* **Exercise aim**: Repeat every line of the material, character for character.

* **Data block**:
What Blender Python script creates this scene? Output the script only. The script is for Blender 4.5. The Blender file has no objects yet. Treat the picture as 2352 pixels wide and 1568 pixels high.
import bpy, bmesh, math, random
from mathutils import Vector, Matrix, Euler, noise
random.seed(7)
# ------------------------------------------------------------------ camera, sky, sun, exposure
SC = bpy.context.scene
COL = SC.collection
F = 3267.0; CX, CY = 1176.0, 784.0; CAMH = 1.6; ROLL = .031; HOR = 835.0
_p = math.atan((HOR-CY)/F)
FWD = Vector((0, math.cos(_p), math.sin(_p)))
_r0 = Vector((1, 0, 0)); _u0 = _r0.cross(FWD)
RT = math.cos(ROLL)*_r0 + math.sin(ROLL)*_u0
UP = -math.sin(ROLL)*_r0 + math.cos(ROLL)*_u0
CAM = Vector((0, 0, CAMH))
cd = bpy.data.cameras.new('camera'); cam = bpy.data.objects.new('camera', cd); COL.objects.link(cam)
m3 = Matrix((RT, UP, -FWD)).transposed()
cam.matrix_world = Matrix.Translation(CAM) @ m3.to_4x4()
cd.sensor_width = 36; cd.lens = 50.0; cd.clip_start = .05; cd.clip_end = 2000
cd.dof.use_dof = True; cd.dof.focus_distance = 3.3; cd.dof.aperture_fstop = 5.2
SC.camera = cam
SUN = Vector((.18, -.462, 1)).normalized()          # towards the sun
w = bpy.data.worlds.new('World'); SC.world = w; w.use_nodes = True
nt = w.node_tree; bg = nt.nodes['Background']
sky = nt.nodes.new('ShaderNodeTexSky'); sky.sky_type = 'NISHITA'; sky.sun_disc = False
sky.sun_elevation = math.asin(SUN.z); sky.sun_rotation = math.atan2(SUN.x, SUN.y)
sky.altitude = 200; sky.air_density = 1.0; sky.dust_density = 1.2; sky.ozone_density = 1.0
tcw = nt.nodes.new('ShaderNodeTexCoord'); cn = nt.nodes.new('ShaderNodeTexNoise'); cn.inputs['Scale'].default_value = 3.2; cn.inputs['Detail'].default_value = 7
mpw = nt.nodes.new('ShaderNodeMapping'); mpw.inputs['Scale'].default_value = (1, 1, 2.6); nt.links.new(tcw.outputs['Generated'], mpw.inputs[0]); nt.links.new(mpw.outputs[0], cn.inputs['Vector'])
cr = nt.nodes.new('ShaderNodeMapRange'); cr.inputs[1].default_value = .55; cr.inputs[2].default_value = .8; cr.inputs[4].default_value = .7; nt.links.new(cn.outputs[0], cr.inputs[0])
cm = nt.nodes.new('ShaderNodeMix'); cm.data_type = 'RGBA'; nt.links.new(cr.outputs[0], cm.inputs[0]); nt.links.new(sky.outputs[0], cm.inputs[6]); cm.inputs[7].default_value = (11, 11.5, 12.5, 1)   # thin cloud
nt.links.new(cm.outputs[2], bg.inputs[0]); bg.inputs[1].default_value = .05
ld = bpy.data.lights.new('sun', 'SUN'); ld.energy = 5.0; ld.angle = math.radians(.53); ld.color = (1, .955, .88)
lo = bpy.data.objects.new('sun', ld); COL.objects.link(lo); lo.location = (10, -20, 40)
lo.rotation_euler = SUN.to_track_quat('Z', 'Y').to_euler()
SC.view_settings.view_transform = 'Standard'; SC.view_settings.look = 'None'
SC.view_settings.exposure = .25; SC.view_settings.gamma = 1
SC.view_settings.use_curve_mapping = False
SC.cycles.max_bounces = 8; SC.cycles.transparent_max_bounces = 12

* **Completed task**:
What Blender Python script creates this scene? Output the script only. The script is for Blender 4.5. The Blender file has no objects yet. Treat the picture as 2352 pixels wide and 1568 pixels high.
import bpy, bmesh, math, random
from mathutils import Vector, Matrix, Euler, noise
random.seed(7)
# ------------------------------------------------------------------ camera, sky, sun, exposure
SC = bpy.context.scene
COL = SC.collection
F = 3267.0; CX, CY = 1176.0, 784.0; CAMH = 1.6; ROLL = .031; HOR = 835.0
_p = math.atan((HOR-CY)/F)
FWD = Vector((0, math.cos(_p), math.sin(_p)))
_r0 = Vector((1, 0, 0)); _u0 = _r0.cross(FWD)
RT = math.cos(ROLL)*_r0 + math.sin(ROLL)*_u0
UP = -math.sin(ROLL)*_r0 + math.cos(ROLL)*_u0
CAM = Vector((0, 0, CAMH))
cd = bpy.data.cameras.new('camera'); cam = bpy.data.objects.new('camera', cd); COL.objects.link(cam)
m3 = Matrix((RT, UP, -FWD)).transposed()
cam.matrix_world = Matrix.Translation(CAM) @ m3.to_4x4()
cd.sensor_width = 36; cd.lens = 50.0; cd.clip_start = .05; cd.clip_end = 2000
cd.dof.use_dof = True; cd.dof.focus_distance = 3.3; cd.dof.aperture_fstop = 5.2
SC.camera = cam
SUN = Vector((.18, -.462, 1)).normalized()          # towards the sun
w = bpy.data.worlds.new('World'); SC.world = w; w.use_nodes = True
nt = w.node_tree; bg = nt.nodes['Background']
sky = nt.nodes.new('ShaderNodeTexSky'); sky.sky_type = 'NISHITA'; sky.sun_disc = False
sky.sun_elevation = math.asin(SUN.z); sky.sun_rotation = math.atan2(SUN.x, SUN.y)
sky.altitude = 200; sky.air_density = 1.0; sky.dust_density = 1.2; sky.ozone_density = 1.0
tcw = nt.nodes.new('ShaderNodeTexCoord'); cn = nt.nodes.new('ShaderNodeTexNoise'); cn.inputs['Scale'].default_value = 3.2; cn.inputs['Detail'].default_value = 7
mpw = nt.nodes.new('ShaderNodeMapping'); mpw.inputs['Scale'].default_value = (1, 1, 2.6); nt.links.new(tcw.outputs['Generated'], mpw.inputs[0]); nt.links.new(mpw.outputs[0], cn.inputs['Vector'])
cr = nt.nodes.new('ShaderNodeMapRange'); cr.inputs[1].default_value = .55; cr.inputs[2].default_value = .8; cr.inputs[4].default_value = .7; nt.links.new(cn.outputs[0], cr.inputs[0])
cm = nt.nodes.new('ShaderNodeMix'); cm.data_type = 'RGBA'; nt.links.new(cr.outputs[0], cm.inputs[0]); nt.links.new(sky.outputs[0], cm.inputs[6]); cm.inputs[7].default_value = (11, 11.5, 12.5, 1)   # thin cloud
nt.links.new(cm.outputs[2], bg.inputs[0]); bg.inputs[1].default_value = .05
ld = bpy.data.lights.new('sun', 'SUN'); ld.energy = 5.0; ld.angle = math.radians(.53); ld.color = (1, .955, .88)
lo = bpy.data.objects.new('sun', ld); COL.objects.link(lo); lo.location = (10, -20, 40)
lo.rotation_euler = SUN.to_track_quat('Z', 'Y').to_euler()
SC.view_settings.view_transform = 'Standard'; SC.view_settings.look = 'None'
SC.view_settings.exposure = .25; SC.view_settings.gamma = 1
SC.view_settings.use_curve_mapping = False
SC.cycles.max_bounces = 8; SC.cycles.transparent_max_bounces = 12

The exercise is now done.